STATED GOAL:
Below are records; reproduce exactly the lines from the one that has "Write a Blender" through the one that has "from mathutils.geometry import", ends included, and nothing more.
**** INFORMATION SHOWN ****
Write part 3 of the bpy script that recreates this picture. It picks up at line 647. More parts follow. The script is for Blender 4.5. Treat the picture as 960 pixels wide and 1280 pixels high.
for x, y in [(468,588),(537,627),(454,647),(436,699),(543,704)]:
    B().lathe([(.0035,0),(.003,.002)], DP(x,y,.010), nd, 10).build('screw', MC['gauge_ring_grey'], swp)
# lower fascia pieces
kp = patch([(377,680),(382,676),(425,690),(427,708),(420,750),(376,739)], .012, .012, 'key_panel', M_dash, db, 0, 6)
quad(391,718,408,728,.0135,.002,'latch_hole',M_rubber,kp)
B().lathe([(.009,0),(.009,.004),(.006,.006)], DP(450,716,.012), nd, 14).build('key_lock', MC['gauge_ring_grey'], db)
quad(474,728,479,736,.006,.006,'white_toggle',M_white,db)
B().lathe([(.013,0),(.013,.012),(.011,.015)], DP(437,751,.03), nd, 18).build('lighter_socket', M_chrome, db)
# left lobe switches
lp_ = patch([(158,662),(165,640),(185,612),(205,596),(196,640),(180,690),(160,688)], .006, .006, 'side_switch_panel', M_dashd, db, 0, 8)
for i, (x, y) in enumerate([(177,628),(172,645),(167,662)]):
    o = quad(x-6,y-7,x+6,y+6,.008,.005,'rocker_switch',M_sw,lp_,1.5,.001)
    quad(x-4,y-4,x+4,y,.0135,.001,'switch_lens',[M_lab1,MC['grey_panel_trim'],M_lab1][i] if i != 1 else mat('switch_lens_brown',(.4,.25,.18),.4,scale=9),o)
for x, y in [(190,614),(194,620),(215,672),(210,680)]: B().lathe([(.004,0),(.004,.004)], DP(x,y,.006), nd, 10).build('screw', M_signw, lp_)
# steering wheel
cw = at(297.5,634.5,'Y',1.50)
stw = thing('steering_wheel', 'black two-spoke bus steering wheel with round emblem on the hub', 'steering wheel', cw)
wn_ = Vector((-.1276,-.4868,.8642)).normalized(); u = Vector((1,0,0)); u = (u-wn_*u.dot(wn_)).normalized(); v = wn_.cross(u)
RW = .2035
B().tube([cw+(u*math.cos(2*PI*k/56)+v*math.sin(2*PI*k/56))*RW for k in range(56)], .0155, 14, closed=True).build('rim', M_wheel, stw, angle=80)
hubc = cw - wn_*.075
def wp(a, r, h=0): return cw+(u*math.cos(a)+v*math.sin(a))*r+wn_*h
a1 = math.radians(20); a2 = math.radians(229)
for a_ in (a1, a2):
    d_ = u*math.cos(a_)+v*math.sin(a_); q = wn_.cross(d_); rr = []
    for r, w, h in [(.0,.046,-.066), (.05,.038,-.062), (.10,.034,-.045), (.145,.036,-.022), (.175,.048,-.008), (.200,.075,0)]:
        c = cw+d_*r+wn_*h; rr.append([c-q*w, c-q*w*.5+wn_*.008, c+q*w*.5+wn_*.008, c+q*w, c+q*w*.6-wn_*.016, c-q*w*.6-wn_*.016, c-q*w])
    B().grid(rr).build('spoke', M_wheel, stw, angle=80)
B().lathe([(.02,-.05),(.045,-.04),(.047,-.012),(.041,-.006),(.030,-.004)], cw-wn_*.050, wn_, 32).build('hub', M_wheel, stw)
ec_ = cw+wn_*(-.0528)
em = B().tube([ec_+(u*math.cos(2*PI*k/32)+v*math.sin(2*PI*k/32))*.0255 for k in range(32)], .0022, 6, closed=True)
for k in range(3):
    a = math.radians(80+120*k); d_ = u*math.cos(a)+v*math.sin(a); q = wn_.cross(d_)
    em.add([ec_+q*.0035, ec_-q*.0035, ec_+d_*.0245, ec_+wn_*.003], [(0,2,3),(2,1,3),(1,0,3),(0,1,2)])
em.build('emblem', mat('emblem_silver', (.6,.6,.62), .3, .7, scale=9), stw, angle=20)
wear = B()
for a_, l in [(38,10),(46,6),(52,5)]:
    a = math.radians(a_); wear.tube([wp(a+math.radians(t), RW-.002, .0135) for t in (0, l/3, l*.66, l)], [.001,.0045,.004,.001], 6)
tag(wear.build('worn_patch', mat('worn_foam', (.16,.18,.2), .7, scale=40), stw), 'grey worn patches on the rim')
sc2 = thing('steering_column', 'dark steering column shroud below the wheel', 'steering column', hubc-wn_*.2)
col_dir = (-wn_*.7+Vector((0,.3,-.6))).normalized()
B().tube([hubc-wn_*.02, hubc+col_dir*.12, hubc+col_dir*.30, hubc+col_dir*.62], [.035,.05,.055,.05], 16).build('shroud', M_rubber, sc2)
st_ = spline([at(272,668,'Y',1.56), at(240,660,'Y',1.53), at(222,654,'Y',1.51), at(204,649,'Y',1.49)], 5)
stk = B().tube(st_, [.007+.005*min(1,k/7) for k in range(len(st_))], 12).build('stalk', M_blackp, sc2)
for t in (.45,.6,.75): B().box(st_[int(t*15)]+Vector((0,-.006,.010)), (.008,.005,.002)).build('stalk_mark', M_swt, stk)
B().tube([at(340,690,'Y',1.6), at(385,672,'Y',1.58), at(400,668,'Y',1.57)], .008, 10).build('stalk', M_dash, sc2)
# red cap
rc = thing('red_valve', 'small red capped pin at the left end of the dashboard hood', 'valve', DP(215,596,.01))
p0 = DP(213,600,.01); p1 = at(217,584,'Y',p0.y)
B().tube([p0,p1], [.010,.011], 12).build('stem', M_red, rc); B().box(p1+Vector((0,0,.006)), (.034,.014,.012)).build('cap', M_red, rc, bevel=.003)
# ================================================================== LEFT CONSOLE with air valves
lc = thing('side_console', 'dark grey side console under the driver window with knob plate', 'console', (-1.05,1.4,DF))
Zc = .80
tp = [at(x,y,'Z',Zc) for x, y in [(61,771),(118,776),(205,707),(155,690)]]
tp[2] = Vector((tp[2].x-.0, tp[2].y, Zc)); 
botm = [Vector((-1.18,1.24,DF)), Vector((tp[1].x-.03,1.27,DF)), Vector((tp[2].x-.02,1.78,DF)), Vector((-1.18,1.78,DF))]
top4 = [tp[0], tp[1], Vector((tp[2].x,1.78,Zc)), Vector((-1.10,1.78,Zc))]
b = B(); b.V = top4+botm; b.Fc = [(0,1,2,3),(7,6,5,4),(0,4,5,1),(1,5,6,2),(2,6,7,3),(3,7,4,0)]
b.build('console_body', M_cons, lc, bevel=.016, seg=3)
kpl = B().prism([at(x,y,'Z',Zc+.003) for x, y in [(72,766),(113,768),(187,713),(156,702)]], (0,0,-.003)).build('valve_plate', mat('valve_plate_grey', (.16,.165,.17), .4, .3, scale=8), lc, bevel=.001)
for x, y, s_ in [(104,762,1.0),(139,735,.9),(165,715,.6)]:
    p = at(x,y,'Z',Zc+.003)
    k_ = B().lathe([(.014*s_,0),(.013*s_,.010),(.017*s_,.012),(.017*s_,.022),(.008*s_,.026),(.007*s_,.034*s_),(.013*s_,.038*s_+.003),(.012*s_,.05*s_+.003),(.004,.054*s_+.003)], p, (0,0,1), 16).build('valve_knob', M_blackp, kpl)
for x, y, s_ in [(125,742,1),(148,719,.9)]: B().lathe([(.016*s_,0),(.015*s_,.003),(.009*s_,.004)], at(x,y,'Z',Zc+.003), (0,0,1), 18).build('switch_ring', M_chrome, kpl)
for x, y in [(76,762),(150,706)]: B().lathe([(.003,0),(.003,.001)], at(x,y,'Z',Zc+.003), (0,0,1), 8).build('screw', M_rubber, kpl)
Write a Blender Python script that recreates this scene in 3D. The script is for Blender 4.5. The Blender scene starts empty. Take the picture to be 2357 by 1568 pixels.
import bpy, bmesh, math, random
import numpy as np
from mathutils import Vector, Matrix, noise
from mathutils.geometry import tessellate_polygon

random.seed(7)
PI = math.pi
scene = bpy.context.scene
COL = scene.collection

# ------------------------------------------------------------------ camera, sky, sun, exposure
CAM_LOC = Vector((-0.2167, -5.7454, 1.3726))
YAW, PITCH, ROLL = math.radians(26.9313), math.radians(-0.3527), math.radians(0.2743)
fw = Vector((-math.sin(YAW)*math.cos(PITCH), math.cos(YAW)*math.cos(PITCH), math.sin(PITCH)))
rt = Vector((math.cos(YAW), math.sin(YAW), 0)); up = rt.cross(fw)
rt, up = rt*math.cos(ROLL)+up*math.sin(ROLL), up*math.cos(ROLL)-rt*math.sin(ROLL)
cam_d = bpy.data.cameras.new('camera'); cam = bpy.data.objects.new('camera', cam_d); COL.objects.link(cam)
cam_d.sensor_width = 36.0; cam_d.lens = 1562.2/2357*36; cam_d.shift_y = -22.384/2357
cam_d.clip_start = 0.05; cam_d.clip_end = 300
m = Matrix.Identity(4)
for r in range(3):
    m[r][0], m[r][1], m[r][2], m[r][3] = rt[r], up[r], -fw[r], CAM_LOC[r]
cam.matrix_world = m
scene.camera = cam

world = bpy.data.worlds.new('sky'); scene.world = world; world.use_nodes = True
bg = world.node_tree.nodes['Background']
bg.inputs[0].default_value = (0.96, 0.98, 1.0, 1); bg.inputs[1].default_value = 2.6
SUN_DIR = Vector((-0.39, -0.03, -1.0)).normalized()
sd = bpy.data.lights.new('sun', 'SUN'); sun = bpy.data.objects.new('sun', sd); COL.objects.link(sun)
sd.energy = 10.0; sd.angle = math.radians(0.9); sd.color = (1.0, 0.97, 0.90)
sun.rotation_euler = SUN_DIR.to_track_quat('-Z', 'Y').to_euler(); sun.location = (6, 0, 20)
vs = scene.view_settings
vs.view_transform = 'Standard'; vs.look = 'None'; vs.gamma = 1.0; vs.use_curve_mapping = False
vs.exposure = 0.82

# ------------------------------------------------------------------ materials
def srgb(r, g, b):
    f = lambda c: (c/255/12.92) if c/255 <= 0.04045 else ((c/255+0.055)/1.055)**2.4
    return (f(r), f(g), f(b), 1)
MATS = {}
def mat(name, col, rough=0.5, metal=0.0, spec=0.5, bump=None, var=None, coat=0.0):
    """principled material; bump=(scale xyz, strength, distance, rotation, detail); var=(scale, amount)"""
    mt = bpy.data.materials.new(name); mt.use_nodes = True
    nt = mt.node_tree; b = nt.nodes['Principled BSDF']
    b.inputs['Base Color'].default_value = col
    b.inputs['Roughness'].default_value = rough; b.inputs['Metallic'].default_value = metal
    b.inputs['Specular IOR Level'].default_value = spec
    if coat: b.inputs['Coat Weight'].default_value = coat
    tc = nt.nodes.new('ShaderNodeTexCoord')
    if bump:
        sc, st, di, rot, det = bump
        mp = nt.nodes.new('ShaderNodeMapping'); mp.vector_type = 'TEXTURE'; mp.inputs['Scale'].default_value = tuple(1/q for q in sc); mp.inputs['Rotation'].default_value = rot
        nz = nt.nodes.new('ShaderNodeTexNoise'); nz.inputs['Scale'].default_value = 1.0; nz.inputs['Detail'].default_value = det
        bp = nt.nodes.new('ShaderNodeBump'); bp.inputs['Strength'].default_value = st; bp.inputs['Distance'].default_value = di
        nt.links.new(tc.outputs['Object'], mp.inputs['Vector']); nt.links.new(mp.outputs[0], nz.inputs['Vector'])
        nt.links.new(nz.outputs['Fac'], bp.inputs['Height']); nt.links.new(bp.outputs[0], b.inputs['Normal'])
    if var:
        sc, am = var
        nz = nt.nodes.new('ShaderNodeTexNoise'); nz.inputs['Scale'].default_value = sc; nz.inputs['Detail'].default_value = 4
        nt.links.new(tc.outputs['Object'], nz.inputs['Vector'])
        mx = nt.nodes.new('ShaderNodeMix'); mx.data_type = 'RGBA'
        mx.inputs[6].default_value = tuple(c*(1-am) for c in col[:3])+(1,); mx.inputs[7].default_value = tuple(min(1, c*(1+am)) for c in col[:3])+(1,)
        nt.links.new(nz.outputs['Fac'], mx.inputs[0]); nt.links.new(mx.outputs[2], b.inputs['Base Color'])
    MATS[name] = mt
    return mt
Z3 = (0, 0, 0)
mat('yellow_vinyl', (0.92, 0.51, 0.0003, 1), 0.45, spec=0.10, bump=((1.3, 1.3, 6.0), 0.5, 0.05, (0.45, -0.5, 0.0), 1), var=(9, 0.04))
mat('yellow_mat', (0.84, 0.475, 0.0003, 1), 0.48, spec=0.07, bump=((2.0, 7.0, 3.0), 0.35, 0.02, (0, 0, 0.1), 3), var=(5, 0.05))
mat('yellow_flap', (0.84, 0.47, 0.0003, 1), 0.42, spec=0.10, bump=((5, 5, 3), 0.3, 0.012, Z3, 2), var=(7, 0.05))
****
RIGHT ANSWER:
Write a Blender Python script that recreates this scene in 3D. The script is for Blender 4.5. The Blender scene starts empty. Take the picture to be 2357 by 1568 pixels.
import bpy, bmesh, math, random
import numpy as np
from mathutils import Vector, Matrix, noise
from mathutils.geometry import tessellate_polygon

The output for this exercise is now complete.